- **What you should do**
Everything from the line with "Recreate this scene" down to the line with "R = math.radians" below must be printed exactly, those two lines included. Exclude pictures.

(3D scene scripts)
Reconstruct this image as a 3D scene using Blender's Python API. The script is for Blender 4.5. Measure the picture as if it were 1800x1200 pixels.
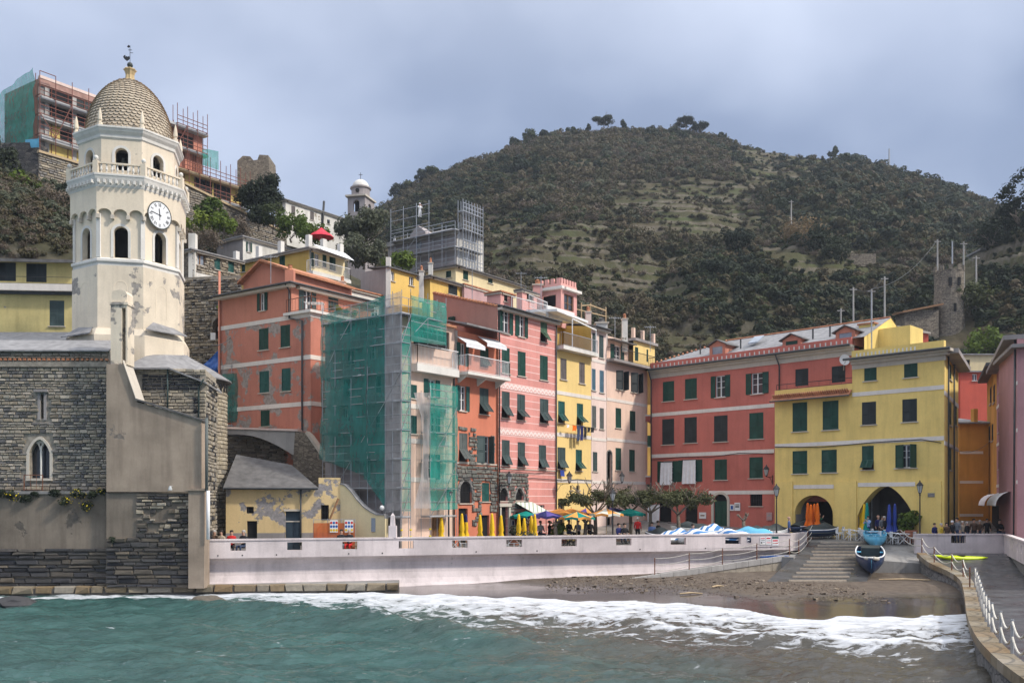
import bpy,bmesh,math,random
import numpy as np
from mathutils import Vector,Matrix,noise as mnoise
R=math.radians
random.seed(7)
for o in list(bpy.data.objects):bpy.data.objects.remove(o)
SC=bpy.context.scene
COL=SC.collection
# camera, sky, sun, exposure
F=1600.0
EYE=5.5
HY=880.0
cam_d=bpy.data.cameras.new('camera');cam=bpy.data.objects.new('camera',cam_d);COL.objects.link(cam)
cam.location=(0,0,EYE);cam.rotation_euler=(R(90),0,0)
cam_d.sensor_width=36;cam_d.lens=F/1800*36;cam_d.shift_y=(HY-600)/1800
cam_d.clip_start=0.5;cam_d.clip_end=4000
SC.camera=cam
SUN_AZ=Vector((0.945,-0.325,0)).normalized();SUN_EL=R(43)
SUN_DIR=Vector((SUN_AZ.x*math.cos(SUN_EL),SUN_AZ.y*math.cos(SUN_EL),math.sin(SUN_EL)))
sun_d=bpy.data.lights.new('sun','SUN');sun=bpy.data.objects.new('sun',sun_d);COL.objects.link(sun)
sun_d.energy=2.25;sun_d.angle=R(4);sun_d.color=(1.0,0.93,0.82)
sun.rotation_euler=SUN_DIR.to_track_quat('Z','Y').to_euler()
W=bpy.data.worlds.new('World');SC.world=W;W.use_nodes=True
nt=W.node_tree;nt.nodes.clear()
wo=nt.nodes.new('ShaderNodeOutputWorld');bg=nt.nodes.new('ShaderNodeBackground')
sky=nt.nodes.new('ShaderNodeTexSky');sky.sky_type='NISHITA';sky.sun_disc=False
sky.sun_elevation=SUN_EL;sky.sun_rotation=math.atan2(SUN_AZ.x,SUN_AZ.y);sky.dust_density=2.0;sky.altitude=10
skm=nt.nodes.new('ShaderNodeVectorMath');skm.operation='SCALE';skm.inputs['Scale'].default_value=0.10
nt.links.new(sky.outputs[0],skm.inputs[0])
tc=nt.nodes.new('ShaderNodeTexCoord')
sep=nt.nodes.new('ShaderNodeSeparateXYZ');nt.links.new(tc.outputs['Generated'],sep.inputs[0])
mp=nt.nodes.new('ShaderNodeMapping');mp.inputs['Scale'].default_value=(1.0,1.0,1.5);mp.inputs['Location'].default_value=(5.5,0.7,1.3)
nt.links.new(tc.outputs['Generated'],mp.inputs[0])
n1=nt.nodes.new('ShaderNodeTexNoise');n1.inputs['Scale'].default_value=1.7;n1.inputs['Detail'].default_value=5;n1.inputs['Roughness'].default_value=0.46;n1.inputs['Distortion'].default_value=0.12
nt.links.new(mp.outputs[0],n1.inputs['Vector'])
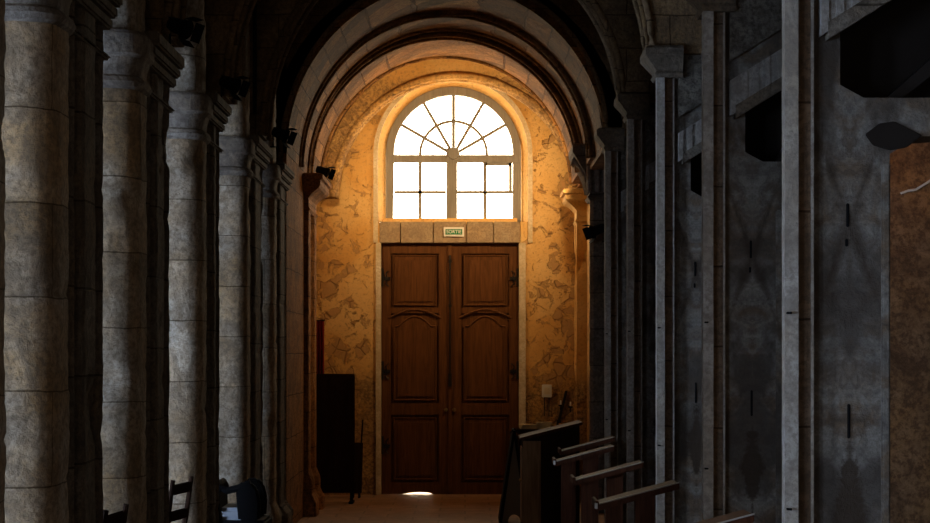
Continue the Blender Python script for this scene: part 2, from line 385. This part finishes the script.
struct(B().box(.66, .76, YW+.18, YW+.45, 0, 3.4).build('trim_6', 'door'))
struct(B().box(-1.16, -1.06, YW+.18, YW+.45, 0, 3.4).build('trim_7', 'door'))
struct(B().box(.72, .81, YW-.03, YW+.14, 0, 3.36, .006).build('trim_4', 'reveal'))

win = thing('window_1', 'tall arched window with fanlight and eight lower panes above the door', 'window', (-.155, YW+.25, 3.64)); win['kind'] = 'structure'
def Wp(x, z): return (x+.155, z-3.64)
b = B()
fo = [Wp(-1.065, 3.64)]+[Wp(*p) for p in arc(-.155, .91, .91, 4.56, 4.56, 5.47, 40)]+[Wp(.755, 3.64)]
fi = [Wp(-.97, 3.66)]+[Wp(*p) for p in arc(-.155, .80, .80, 4.58, 4.58, 5.36, 40)]+[Wp(.64, 3.66)]
# jambs + curved head
b.rings([[(x, y, z) for x, z in fo+fi[::-1]] for y in (-.04, .06)])
b.box(-.91, .91, -.04, .06, 0, .035); b.box(-.90, .90, -.05, .07, .815, .915, .004); b.box(-.095, .05, -.06, .07, .02, 1.0, .004)
b.lathe([(.075, -.03), (.085, 0), (.085, .05), (.0, .055)], mat=Matrix.Translation((-.0, -.05, .93)) @ Matrix.Rotation(R(-90), 4, 'X'))
b.build('window_frame', 'frame', win)
b = B(); c = (0, .92)
for k in range(5):
    a = R(30+30*k); s_, e_ = (.05*math.cos(a), .92+.05*math.sin(a)), (.85*math.cos(a), .92+.85*math.sin(a))
    b.tube([(s_[0], 0, s_[1]), (e_[0], 0, e_[1])], .024, 6)
b.tube([(.45*math.cos(R(a)), 0, .92+.45*math.sin(R(a))) for a in range(0, 181, 6)], .022, 6)
for x0, x1 in ((-.80, -.10), (.05, .80)):
    b.box((x0+x1)/2-.023, (x0+x1)/2+.023, -.012, .03, 0, .83); b.box(x0, x1, -.012, .03, .395, .435)
b.box(.415, .445, -.02, .03, .42, .82); b.box(.745, .79, -.02, .03, .42, .82); b.box(.43, .79, -.02, .03, .775, .82)
b.build('glazing_bars', 'frame', win)
b = B(); P = [(-.86, .01)]+[(p[0]+.155, p[1]-3.64) for p in arc(-.155, .86, .86, 4.56, 4.56, 5.42, 30)]+[(.86, .01)]
b.prism(P, .034, .038); b.build('glass', 'glass', win)

door = thing('door_1', 'tall double door of reddish brown carved oak under the arched window', 'door', (-.20, YW+.10, 0)); door['kind'] = 'structure'
def leaf(sgn):
    # leaf spans local x 0..0.92 from the meeting stile outwards
    b = B(); W = .918
    def X(a): return sgn*a
    def bx(a, c, y0, y1, z0, z1, bev=0): x0, x1 = sorted((X(a), X(c))); b.box(x0, x1, y0, y1, z0, z1, bev)
    if sgn < 0:    # worn-away bottom edge that lets daylight through
        pts = [(0, 0), (-.22, 0), (-.28, .02), (-.40, .028), (-.52, .02), (-.64, .004), (-W, 0), (-W, 3.355), (0, 3.355)]
        b.prism(pts, .02, .07)
        rail = [(0, 0), (-.22, 0), (-.28, .02), (-.40, .028), (-.52, .02), (-.64, .004), (-W, 0), (-W, .16), (0, .16)]
        b.prism(rail, -.01, .02)
    else:
        bx(0, W, .02, .07, 0, 3.355); bx(0, W, -.01, .02, 0, .16)
    bx(0, .15, -.012, .02, .16, 3.355, .004); bx(.79, W, -.012, .02, .16, 3.355, .004)   # stiles
    bx(.15, .79, -.012, .02, 1.06, 1.22, .005); bx(.15, .79, -.012, .02, 3.22, 3.355, .004); bx(.15, .79, -.012, .02, 2.42, 2.5, .004)
    lf = b.build('door_leaf', 'door', door)
    def panel(z0, z1, arched):
        q = B(); x0, x1 = .19, .75
        if arched:
            n = 24; top = [(x0+(x1-x0)*i/n, z1-.13+.13*(math.sin(math.pi*max(0, min(1, (i/n-.12)/.76)))**.9)) for i in range(n+1)]
        else: top = [(x0, z1), (x1, z1)]
        poly = [(X(x0), z0)]+[(X(x), z) for x, z in top]+[(X(x1), z0)]
        q.prism(poly, -.004, .022); 
        inn = [(X(x0+.05), z0+.05)]+[(X(.47+(x-.47)*.80), z-.06) for x, z in top]+[(X(x1-.05), z0+.05)]
        q.prism(inn, -.02, .0); q.build('door_panel', 'door', lf)
        e = B(); loop = [(p[0], -.008, p[1]) for p in poly]; e.tube(loop+[loop[0]], .013, 6); e.build('panel_moulding', 'door', lf)
    panel(.20, 1.02, False); panel(1.26, 2.38, True); panel(2.53, 3.19, False)
    # arched head rail over the tall panel
    h = B(); n = 20; arcp = [(.12+.7*i/n, 2.36+.11*math.sin(math.pi*i/n)) for i in range(n+1)]
    h.tube([(X(x), -.012, z) for x, z in arcp], .016, 6); h.build('arched_moulding', 'door', lf)
    for z in (.62, 1.62, 2.86):
        g = B(); g.box(*sorted((X(.80), X(.93))), -.03, -.01, z, z+.05, .004); g.lathe([(.018, -.10), (.018, .14)], (X(.905), -.03, z+.02), 10)
        g.tube([(X(.82), -.03, z-.08), (X(.86), -.03, z-.04), (X(.83), -.03, z+.02), (X(.86), -.03, z+.09), (X(.82), -.03, z+.13)], .009, 6)
        g.build('hinge', 'iron', lf)
    k = B(); k.lathe([(.0, -.045), (.02, -.042), (.027, -.03), (.02, -.015), (.008, -.01), (.008, 0), (.03, .002), (.03, .008)][::-1], mat=Matrix.Translation((X(.055), -.013, 1.13)) @ Matrix.Rotation(R(-90), 4, 'X'), n=16)
    k.build('door_knob', 'brass', lf)
    return lf
leaf(-1); leaf(1)
b = B(); b.box(-.035, .035, -.035, -.012, .02, 3.34, .008); b.build('meeting_strip', 'door', door)
b = B(); b.tube([(.0, -.05, 1.52), (.0, -.05, 3.2)], .011, 8); b.box(-.022, .022, -.06, -.035, 1.44, 1.62, .004); b.box(-.02, .02, -.06, -.035, 2.5, 2.54); b.box(-.02, .02, -.06, -.035, 3.1, 3.14); b.build('bolt_rod', 'iron', door)

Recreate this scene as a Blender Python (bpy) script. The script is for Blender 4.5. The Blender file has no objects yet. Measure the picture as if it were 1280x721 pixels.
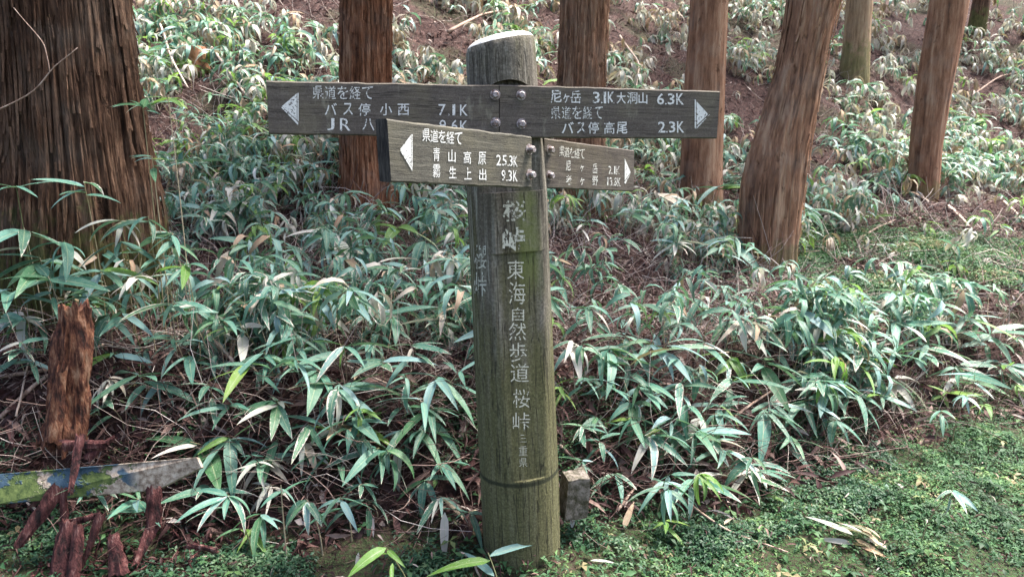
import bpy, math, random
import numpy as np
from mathutils import Vector

random.seed(7)
RS = np.random.RandomState(11)
scene = bpy.context.scene
COL = scene.collection
R = math.radians

# ------------------------------------------------------------------ camera, sky, sun, exposure
PITCH = R(11.0)
CAMZ = 1.5
FPX = 924.0                                   # focal length in photo pixels (1280 wide)
cam_data = bpy.data.cameras.new('camera')
cam_data.lens = FPX / 1280 * 36.0
cam_data.sensor_width = 36.0
cam_data.clip_start = 0.02
cam_data.clip_end = 500
cam_data.dof.use_dof = True
cam_data.dof.focus_distance = 2.1
cam_data.dof.aperture_fstop = 9.0
cam = bpy.data.objects.new('camera', cam_data)
COL.objects.link(cam)
cam.location = (0, 0, CAMZ)
cam.rotation_euler = (math.pi / 2 - PITCH, 0, 0)
scene.camera = cam

SUN_EL, SUN_AZ = R(64), R(62)                 # azimuth from +Y (away from the camera) towards +X
w = bpy.data.worlds.new('World')
scene.world = w
w.use_nodes = True
nt = w.node_tree
sky = nt.nodes.new('ShaderNodeTexSky')
sky.sky_type = 'NISHITA'
sky.sun_disc = False
sky.sun_elevation = SUN_EL
sky.sun_rotation = SUN_AZ
sky.dust_density = 5.0
sky.air_density = 0.7
sky.ozone_density = 1.0
bg = nt.nodes['Background']
nt.links.new(sky.outputs[0], bg.inputs[0])
bg.inputs[1].default_value = 0.115
sd = bpy.data.lights.new('sun', 'SUN')
sd.energy = 3.6
sd.angle = R(14)
sd.color = (1.0, 0.96, 0.91)
sun = bpy.data.objects.new('sun', sd)
COL.objects.link(sun)
sdir = Vector((math.sin(SUN_AZ) * math.cos(SUN_EL), math.cos(SUN_AZ) * math.cos(SUN_EL), math.sin(SUN_EL)))
sun.rotation_euler = (-sdir).to_track_quat('-Z', 'Y').to_euler()
sun.location = (0, 0, 12)
scene.view_settings.view_transform = 'Standard'
scene.view_settings.look = 'None'
scene.view_settings.exposure = 2.2
scene.view_settings.gamma = 1.0
scene.cycles.max_bounces = 6
scene.cycles.transparent_max_bounces = 8

# ------------------------------------------------------------------ maths helpers
CO, SI = math.cos(PITCH), math.sin(PITCH)
def ray(px, py):
    a, b = (px - 640) / FPX, (360.5 - py) / FPX
    return np.array([a, CO + b * SI, -SI + b * CO])
def at(px, py, Y):
    d = ray(px, py)
    return np.array([0, 0, CAMZ]) + d * (Y / d[1])
def to_px(p):
    q = np.asarray(p, float) - np.array([0, 0, CAMZ])
    dep = q[..., 1] * CO - q[..., 2] * SI
    up = q[..., 1] * SI + q[..., 2] * CO
    dep = np.maximum(dep, 1e-3)
    return 640 + FPX * q[..., 0] / dep, 360.5 - FPX * up / dep, dep
def px_len(px, Y):                            # metres of px pixels at a distance
    return px * Y * CO / FPX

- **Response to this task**
Recreate this scene as a Blender Python (bpy) script. The script is for Blender 4.5. The Blender file has no objects yet. Measure the picture as if it were 1280x721 pixels.
import bpy, math, random
import numpy as np
from mathutils import Vector

random.seed(7)
RS = np.random.RandomState(11)
scene = bpy.context.scene
COL = scene.collection
R = math.radians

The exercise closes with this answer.